意味がいくつかあることから、さまざまな表現が可能です。空蝉を使った例文について見てみましょう。
「空蝉」を使った例文
文字通りの『蝉の抜け殻』として使用する場合は、次のような文になります。
- 夏の朝に森を散歩していると、木に止まる空蝉を見つけた
次の文章には、何気ない光景に、過ぎゆく夏をしみじみと感じる気持ちが汲み取れます。
- 空蝉を眺めながら、ひと夏の思い出に浸る
すでに空っぽになっている抜け殻の様子から、虚無感を連想させる言葉として、次のような表現もあります。

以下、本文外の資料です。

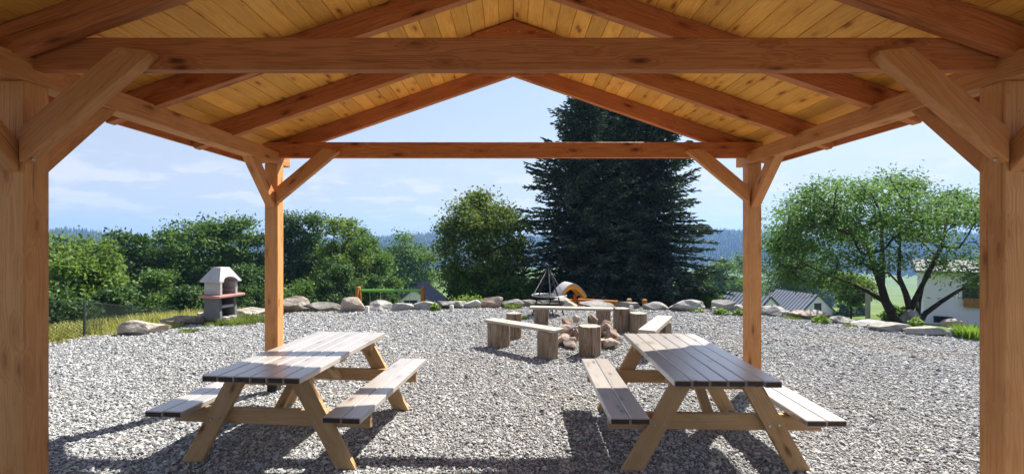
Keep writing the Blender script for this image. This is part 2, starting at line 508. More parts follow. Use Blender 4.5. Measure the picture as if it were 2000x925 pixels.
def terrain_material():
    m, nt, n, l, b = new_mat('meadow_ground')
    tc = nd(nt, 'ShaderNodeTexCoord').outputs['Object']
    big = nd(nt, 'ShaderNodeTexNoise', {'Vector': tc, 'Scale': 0.035, 'Detail': 5.0}).outputs[0]
    sm = nd(nt, 'ShaderNodeTexNoise', {'Vector': tc, 'Scale': 1.7, 'Detail': 7.0, 'Roughness': 0.7}).outputs[0]
    c = ramp(nt, big, [(0.35, (0.075, 0.125, 0.018)), (0.5, (0.11, 0.16, 0.024)), (0.65, (0.145, 0.185, 0.034))])
    c = mixc(nt, nd(nt, 'ShaderNodeMapRange', {0: sm, 1: 0.35, 2: 0.7, 3: 0.0, 4: 0.55}).outputs[0], c, (0.06, 0.09, 0.02))
    soil = nd(nt, 'ShaderNodeTexNoise', {'Vector': tc, 'Scale': 0.6, 'Detail': 6.0}).outputs[0]
    ln = nd(nt, 'ShaderNodeVectorMath', {0: tc}, operation='LENGTH').outputs['Value']
    near = nd(nt, 'ShaderNodeMapRange', {0: ln, 1: 16.0, 2: 24.0, 3: 1.0, 4: 0.0}).outputs[0]
    sf = nd(nt, 'ShaderNodeMapRange', {0: soil, 1: 0.40, 2: 0.55}).outputs[0]
    sf = nd(nt, 'ShaderNodeMath', {0: sf, 1: near}, operation='MULTIPLY').outputs[0]
    c = mixc(nt, sf, c, (0.15, 0.115, 0.075))
    l.new(c, b.inputs['Base Color'])
    b.inputs['Roughness'].default_value = 0.95
    b.inputs['Specular IOR Level'].default_value = 0.1
    bp = nd(nt, 'ShaderNodeBump', {'Height': sm, 'Strength': 0.6, 'Distance': 0.2})
    l.new(bp.outputs[0], b.inputs['Normal'])
    return m


def gravel_material():
    m, nt, n, l, b = new_mat('gravel_bed')
    tc = nd(nt, 'ShaderNodeTexCoord').outputs['Object']
    vo = nd(nt, 'ShaderNodeTexVoronoi', {'Vector': tc, 'Scale': 58.0})
    ed = nd(nt, 'ShaderNodeTexVoronoi', {'Vector': tc, 'Scale': 58.0}, feature='DISTANCE_TO_EDGE').outputs['Distance']
    sep = nd(nt, 'ShaderNodeSeparateXYZ', {0: vo.outputs['Color']})
    c = ramp(nt, sep.outputs[0], [(0.0, (0.22, 0.215, 0.21)), (0.4, (0.38, 0.37, 0.35)), (0.8, (0.48, 0.465, 0.44)), (1.0, (0.6, 0.58, 0.55))])
    dust = nd(nt, 'ShaderNodeTexNoise', {'Vector': tc, 'Scale': 0.9, 'Detail': 5.0}).outputs[0]
    c = mixc(nt, nd(nt, 'ShaderNodeMapRange', {0: dust, 1: 0.5, 2: 0.72, 3: 0.0, 4: 0.5}).outputs[0], c, (0.37, 0.33, 0.27))
    gap = nd(nt, 'ShaderNodeMapRange', {0: ed, 1: 0.0, 2: 0.12, 3: 0.85, 4: 0.0}).outputs[0]
    c = mixc(nt, gap, c, (0.06, 0.056, 0.052))
    l.new(c, b.inputs['Base Color'])
    b.inputs['Roughness'].default_value = 0.9
    hgt = nd(nt, 'ShaderNodeMath', {0: nd(nt, 'ShaderNodeMapRange', {0: ed, 1: 0.0, 2: 0.25}).outputs[0], 1: sep.outputs[1]}, operation='ADD').outputs[0]
    bp = nd(nt, 'ShaderNodeBump', {'Height': hgt, 'Strength': 1.0, 'Distance': 0.02})
    l.new(bp.outputs[0], b.inputs['Normal'])
    return m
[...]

- 目標が見いだせないこの空蝉から、一刻も早く抜け出したい
- 人生の目的を探して旅に出たが、そこには空蝉が広がるばかりだった
俳句や文学作品の中では季語として
『閑さ(しずかさ)や岩にしみ入る蝉の声』は、松尾芭蕉による一句です。真夏に活動する蝉が、季語として用いられています。

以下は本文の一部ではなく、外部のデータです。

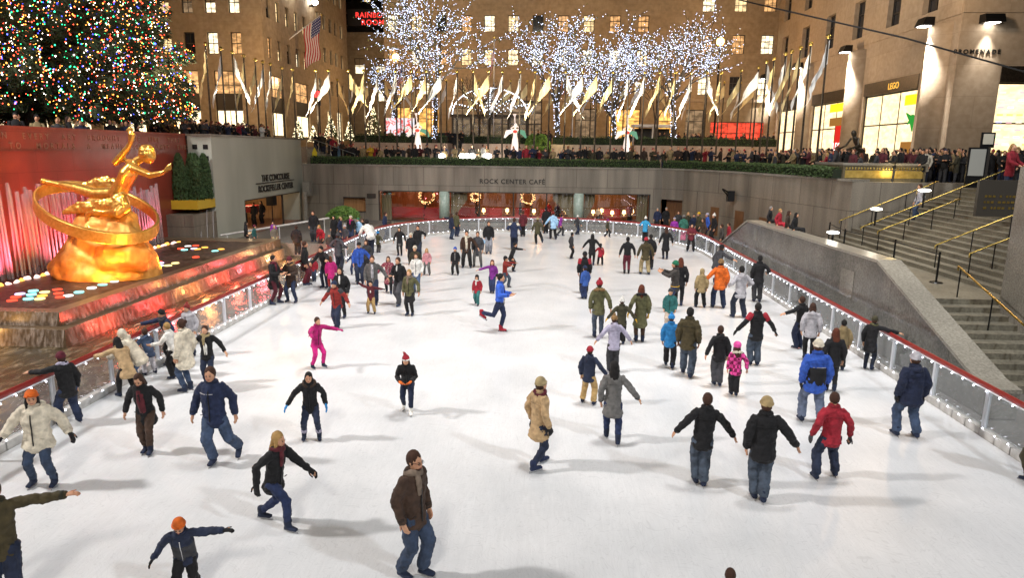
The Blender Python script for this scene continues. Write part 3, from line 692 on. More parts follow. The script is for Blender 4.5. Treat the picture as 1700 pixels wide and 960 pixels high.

同様に、空蝉も短歌や俳句において夏の季語とされている言葉です。より詳しく説明すると、夏の終わり・晩夏を示すにふさわしいものといえます。
以下の句では、壮大な音を立てて上がり夜空に映える大きな花火が、瞬く間に消えて川に向かって落ちていくはかなさが、空蝉の言葉とともに表現されています。
- 空蝉や花火の消ゆる水面かな
「空蝉」の類義語
空蝉という言葉には他にも同じような意味を有するものがあります。空蝉の類義語について、代表的なものを紹介しましょう。
「空虚・空っぽ」
もともとは命が宿っていたものでありながら、内側が他の場所に飛び立っていったことによって、抜け殻となりました。そのことから『空っぽ』である様子、ひいては『空虚』さなども、空蝉と似ている言葉といえます。
抜け殻からは、単に蝉をかたどっているだけでなく、蝉の形を残しながらも役割を終えたことが強く感じ取れます。そこにあるむなさが、『空虚』や『空っぽ』という表現と通じているのです。
「現世・この世」
『うつしおみ・うつおみ』と読む古語『現人』が語源とされていますが、このことから『現生・この世』を指す言葉も空蝉の類義語になります。

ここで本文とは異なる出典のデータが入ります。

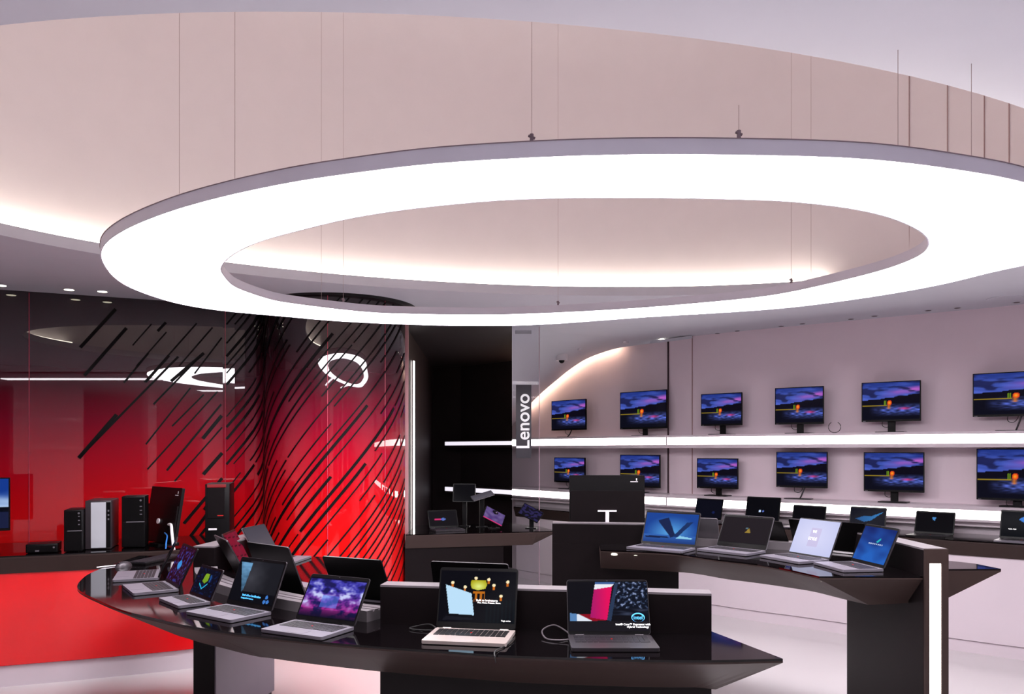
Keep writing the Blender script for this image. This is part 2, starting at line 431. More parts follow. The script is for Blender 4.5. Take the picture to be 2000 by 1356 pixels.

抜け殻である状態から『この世』を連想するというのは、逆説的ではあります。しかし、仏教では、人の命やこの世はとてもはかなく、むなしいものであると教えています。
そのため、命を育みつつ役割を終えた蝉の抜け殻に人生を重ね、空蝉こそ現生でありこの世の中なのだという意味として捉えられているのでしょう。